Saturday, September 20, 2008

Super-Fed to the rescue?

In the wake of the recent upheavals in the financial sector, president Bush has come to the rescue. He and his economic advisors have come up with a Legislative Proposal for Treasury Authority to Purchase Mortgage-Related Assets. Not willing to rely on the media's descriptions of it, I read the complete text of the actual proposal myself. It strikes me as a unidimensional, monolithic solution to a complex, multidimensional problem.

It's clear to me how this proposal would artificially inflate the valuations of mortgage-backed securities that otherwise lack a foundation of intrinsic value. I can see how this would benefit institutions and investors who own these securities. However, I fail to understand how the proposal rescues the two remaining members of the investment banking oligopoly or how it helps distressed homeowners who purchased homes they could not afford.

This Progressive is no economist but I do grasp economic concepts well enough to understand explanations about the economy. So I invite you to post comments to help me out. Please explain to me how bailing out AIG prevents the collapse of our financial system. I've heard a lot of economists claim that the bankruptcy of AIG would have led to the downfall of the financial system but none of them says why or how.

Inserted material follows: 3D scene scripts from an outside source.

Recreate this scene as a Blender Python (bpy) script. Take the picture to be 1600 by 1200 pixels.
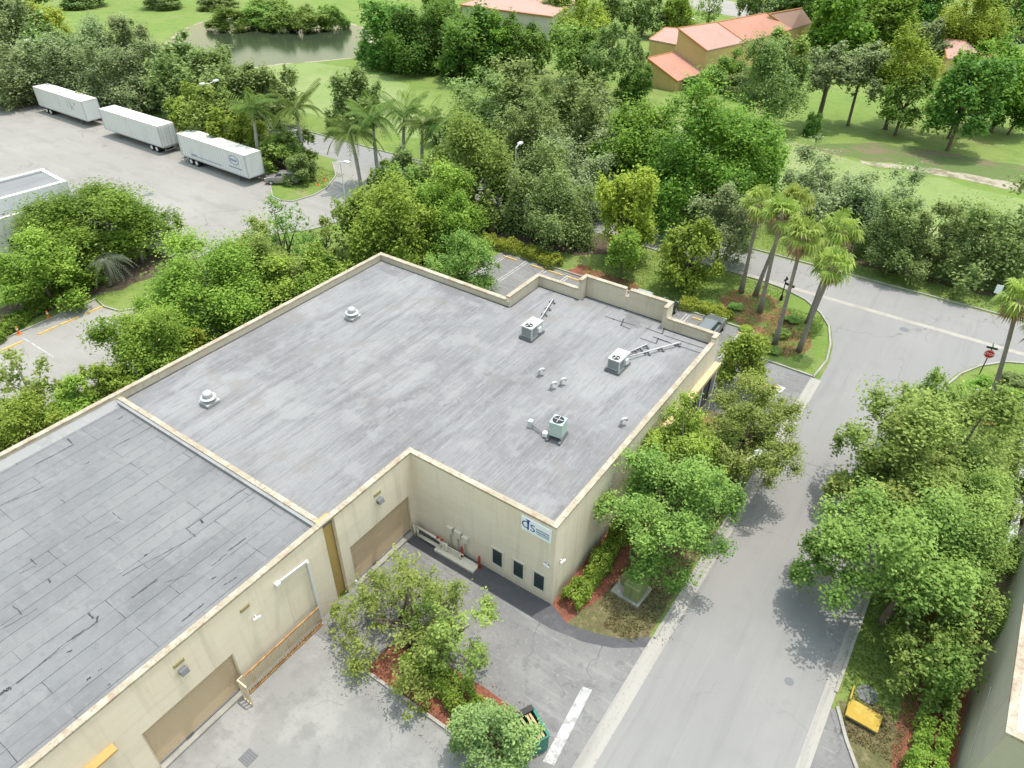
import bpy, math, random
import numpy as np
from mathutils import Vector, Matrix
R = math.radians
scene = bpy.context.scene
for o in list(bpy.data.objects): bpy.data.objects.remove(o)

# ------------------------------------------------------------------ camera
PITCH, ROLL, YAW, FPX, CH = R(36.7696), R(-0.467), R(-34.638), 1110.58, 36.0
fw = np.array([math.sin(YAW)*math.cos(PITCH), math.cos(YAW)*math.cos(PITCH), -math.sin(PITCH)])
rt0 = np.array([math.cos(YAW), -math.sin(YAW), 0.0]); dn0 = np.cross(fw, rt0)
rt = math.cos(ROLL)*rt0+math.sin(ROLL)*dn0; dn = -math.sin(ROLL)*rt0+math.cos(ROLL)*dn0
CAM = np.array([0.0, 0.0, CH])
cam_d = bpy.data.cameras.new("camera"); cam = bpy.data.objects.new("camera", cam_d)
scene.collection.objects.link(cam); scene.camera = cam
cam_d.sensor_fit = 'HORIZONTAL'; cam_d.sensor_width = 36.0; cam_d.lens = 36.0*FPX/1600.0
cam_d.clip_start = 0.5; cam_d.clip_end = 3000
cam.matrix_world = Matrix(((rt[0], -dn[0], -fw[0], 0), (rt[1], -dn[1], -fw[1], 0), (rt[2], -dn[2], -fw[2], CH), (0, 0, 0, 1)))

# ------------------------------------------------------------------ world + sun
SUN_EL, SUN_AZ = R(78.0), R(21.0)          # azimuth clockwise from +Y
w = bpy.data.worlds.new("World"); scene.world = w; w.use_nodes = True
nt = w.node_tree; bg = nt.nodes['Background']
sky = nt.nodes.new('ShaderNodeTexSky'); sky.sky_type = 'NISHITA'; sky.sun_disc = False
sky.sun_elevation = SUN_EL; sky.sun_rotation = SUN_AZ; sky.dust_density = 3.0; sky.air_density = 3.0; sky.ozone_density = 1.0
nt.links.new(sky.outputs[0], bg.inputs[0]); bg.inputs[1].default_value = 0.15
sd = bpy.data.lights.new("sun", 'SUN'); so = bpy.data.objects.new("sun", sd); scene.collection.objects.link(so)
sd.energy = 2.0; sd.angle = R(0.5); sd.color = (1.0, 0.955, 0.89)
sv = Vector((math.sin(SUN_AZ)*math.cos(SUN_EL), math.cos(SUN_AZ)*math.cos(SUN_EL), math.sin(SUN_EL)))
so.rotation_euler = sv.to_track_quat('Z', 'Y').to_euler(); so.location = (0, 0, 90)
scene.view_settings.view_transform = 'Standard'; scene.view_settings.look = 'None'
scene.view_settings.exposure = 1.02; scene.view_settings.gamma = 1.0

# ------------------------------------------------------------------ survey helpers: a sight line met with a real plane
def ray(px, py): return rt*((px-800)/FPX)+dn*((py-600)/FPX)+fw
def PZ(px, py, z=0.0): d = ray(px, py); return CAM+d*((z-CH)/d[2])
def PX(px, py, c): d = ray(px, py); return CAM+d*(c/d[0])
def PY(px, py, c): d = ray(px, py); return CAM+d*(c/d[1])
def hz(P, px, py):                        # height on the vertical through P
    d = ray(px, py); t = (P[0]*d[0]+P[1]*d[1])/(d[0]**2+d[1]**2); return CH+t*d[2]
def rough(poly, step=1.6, amp=.35, seed=1):    # a ragged natural edge instead of a ruled one
    rg = random.Random(seed); out = []
    for i, a in enumerate(poly):
        b = poly[(i+1) % len(poly)]; n = max(1, int(math.hypot(b[0]-a[0], b[1]-a[1])/step))
        for k in range(n): out.append((a[0]+(b[0]-a[0])*k/n+rg.uniform(-amp, amp), a[1]+(b[1]-a[1])*k/n+rg.uniform(-amp, amp)))
    return out
def G2(*pts): return [tuple(PZ(*p)[:2]) for p in pts]

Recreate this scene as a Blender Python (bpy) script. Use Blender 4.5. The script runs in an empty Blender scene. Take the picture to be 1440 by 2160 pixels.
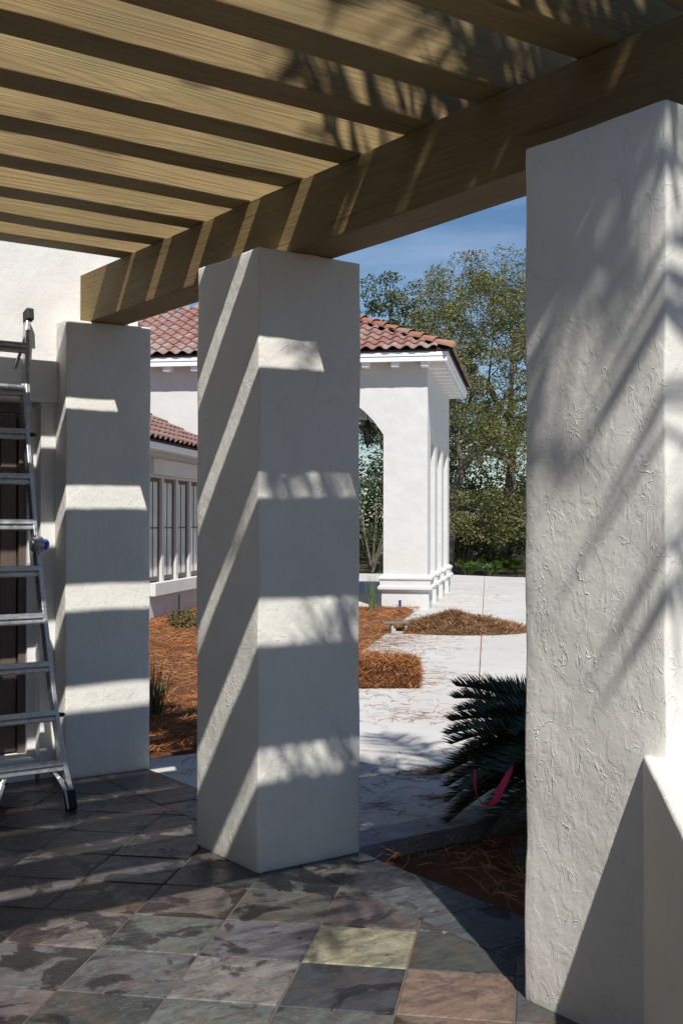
import bpy, bmesh, math, random
from mathutils import Vector, Matrix, noise
rnd = random.Random(7)
S = bpy.context.scene
COL = S.collection
# ------------------------------------------------------------------ camera, sky, sun, exposure
yaw, pit, rol, FPX, EYE = math.radians(35.64), math.radians(.4923), math.radians(.0902), 2421.7, 1.697
fw = Vector((math.sin(yaw)*math.cos(pit), math.cos(yaw)*math.cos(pit), math.sin(pit)))
r0 = Vector((math.cos(yaw), -math.sin(yaw), 0)); u0 = r0.cross(fw)
RR = r0*math.cos(rol)+u0*math.sin(rol); UU = -r0*math.sin(rol)+u0*math.cos(rol)
cd = bpy.data.cameras.new('camera'); cam = bpy.data.objects.new('camera', cd); COL.objects.link(cam)
cd.sensor_fit = 'VERTICAL'; cd.sensor_height = 24; cd.lens = FPX/2160*24; cd.clip_end = 2000; cd.clip_start = .05
M = Matrix((RR, UU, -fw)).transposed().to_4x4(); M.translation = Vector((0, 0, EYE)); cam.matrix_world = M
S.camera = cam
TOSUN = Vector((-.33, -.739, 1)).normalized()
elev = math.asin(TOSUN.z); azim = math.atan2(TOSUN.x, TOSUN.y)
w = bpy.data.worlds.new('World'); S.world = w; w.use_nodes = True
nt = w.node_tree; bg = nt.nodes['Background']
sky = nt.nodes.new('ShaderNodeTexSky'); sky.sky_type = 'NISHITA'; sky.sun_disc = False
sky.sun_elevation = elev; sky.sun_rotation = azim % (2*math.pi); sky.air_density = 1.0; sky.dust_density = .1; sky.ozone_density = 3.0
tc = nt.nodes.new('ShaderNodeTexCoord'); mp = nt.nodes.new('ShaderNodeMapping'); mp.inputs['Scale'].default_value = (1.6, 1.6, 9)
nz = nt.nodes.new('ShaderNodeTexNoise'); nz.inputs['Scale'].default_value = 2.3; nz.inputs['Detail'].default_value = 6; nz.inputs['Roughness'].default_value = .55
rp = nt.nodes.new('ShaderNodeValToRGB'); rp.color_ramp.elements[0].position = .47; rp.color_ramp.elements[1].position = .8
rp.color_ramp.elements[1].color = (.5, .5, .5, 1)
mx = nt.nodes.new('ShaderNodeMix'); mx.data_type = 'RGBA'; mx.inputs['B'].default_value = (7.2, 8.6, 11.5, 1)
L = nt.links.new
L(tc.outputs['Generated'], mp.inputs[0]); L(mp.outputs[0], nz.inputs['Vector']); L(nz.outputs[0], rp.inputs[0])
L(rp.outputs[0], mx.inputs['Factor']); hs_ = nt.nodes.new('ShaderNodeHueSaturation'); hs_.inputs['Saturation'].default_value = 1.14; hs_.inputs['Value'].default_value = 1.1; L(sky.outputs[0], hs_.inputs['Color']); L(hs_.outputs[0], mx.inputs['A']); L(mx.outputs['Result'], bg.inputs[0])
bg.inputs[1].default_value = .066
sd = bpy.data.lights.new('sun', 'SUN'); so = bpy.data.objects.new('sun', sd); COL.objects.link(so)
sd.energy = 5.0; sd.angle = math.radians(.5); sd.color = (1, .965, .91)
so.rotation_euler = (-TOSUN).to_track_quat('-Z', 'Y').to_euler(); so.location = (0, 0, 30)
S.view_settings.view_transform = 'Standard'; S.view_settings.look = 'None'; S.view_settings.gamma = 1
S.view_settings.exposure = .22
S.render.engine = 'CYCLES'; S.cycles.max_bounces = 6; S.cycles.diffuse_bounces = 4

# ------------------------------------------------------------------ material helpers
class N:
    def __init__(s, name):
        s.m = bpy.data.materials.new(name); s.m.use_nodes = True; s.t = s.m.node_tree
        s.b = s.t.nodes['Principled BSDF']; s.b.inputs['Specular IOR Level'].default_value = .3
        s.tc = s.t.nodes.new('ShaderNodeTexCoord')
    def n(s, typ, **k):
        o = s.t.nodes.new('ShaderNode'+typ)
        for a, v in k.items(): setattr(o, a, v)
        return o
    def set(s, node, key, v):
        if v is None: return
        if isinstance(v, bpy.types.NodeSocket): s.t.links.new(v, node.inputs[key])
        else: node.inputs[key].default_value = v
    def coords(s, scale=(1, 1, 1), kind='Object', off=(0, 0, 0), rot=(0, 0, 0), vec=None):
        m = s.n('Mapping'); s.set(m, 'Vector', vec or s.tc.outputs[kind]); m.inputs['Scale'].default_value = scale
        m.inputs['Location'].default_value = off; m.inputs['Rotation'].default_value = rot; return m.outputs[0]
    def noise(s, vec, sc, det=4, ro=.55, dist=0):
        o = s.n('TexNoise'); s.set(o, 'Vector', vec); s.set(o, 'Scale', sc); s.set(o, 'Detail', det); s.set(o, 'Roughness', ro); s.set(o, 'Distortion', dist); return o.outputs[0]
    def vor(s, vec, sc, feat='F1', out='Distance'):
        o = s.n('TexVoronoi', feature=feat); s.set(o, 'Vector', vec); s.set(o, 'Scale', sc); return o.outputs[out]
    def math(s, op, a, b=None, c=None, clamp=False):
        o = s.n('Math', operation=op, use_clamp=clamp); s.set(o, 0, a); s.set(o, 1, b); s.set(o, 2, c); return o.outputs[0]
    def ramp(s, f, stops):
        o = s.n('ValToRGB'); cr = o.color_ramp
        while len(cr.elements) < len(stops): cr.elements.new(.5)
        for e, (p, c) in zip(cr.elements, stops):
            e.position = p; e.color = (c, c, c, 1) if isinstance(c, (int, float)) else tuple(c)+(1,)
        s.set(o, 0, f); return o.outputs[0]
    def mix(s, f, a, b, bt='MIX'):
        o = s.n('Mix', data_type='RGBA', blend_type=bt)
        for k, v in (('Factor', f), ('A', a), ('B', b)):
            if isinstance(v, tuple) and len(v) == 3: v = v+(1,)
            s.set(o, k, v)
        return o.outputs['Result']
    def bump(s, h, strength=.5, dist=.01, normal=None):
        o = s.n('Bump'); s.set(o, 'Height', h); s.set(o, 'Strength', strength); s.set(o, 'Distance', dist); s.set(o, 'Normal', normal); return o.outputs[0]
    def out(s, col=None, rough=None, nor=None, **k):
        if isinstance(col, tuple) and len(col) == 3: col = col+(1,)
        s.set(s.b, 'Base Color', col); s.set(s.b, 'Roughness', rough); s.set(s.b, 'Normal', nor)
        for a, v in k.items(): s.set(s.b, a, v)
        return s.m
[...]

Bush's proposal permits the purchase of mortgage-related assets only from financial institutions. I understand how this benefits the fat cats on Wall Street who manage firms like AIG that irresponsibly speculated on such securities and how it pays off individual speculators who can now divest their REITs which would otherwise be worthless. But can you explain to me how it alleviates the pain felt by homeowners who irresponsibly obligated themselves to trust deeds that they knew they couldn't possibly afford to pay off when their interest rates reset?

It seems to me that the proposal does nothing for those responsible homeowners who only purchased a home when they knew they could afford to service the loan rather than betting on perpetual appreciation. It does nothing for those renters who recognize that they cannot afford to purchase their own home with an ARM and a leg. It does nothing for middle-class Americans who diversified their retirement accounts rather than investing them purely in REITs, even though they paid substantial returns early in this century. And it does nothing for the small businesses on Main Street that responsibly plow their retained earnings back into assets that they use in operations rather than in risky securities.

When I pull back and take a broad look at this proposal, I simply don't understand the positive macroeconomic impact it would have. I can see an elite cohort that will make out from it but I only see the proposal wreaking further damage on the economy at large. Somehow I can't see how piling an additional $700-billion onto our national debt will rescue us from economic collapse.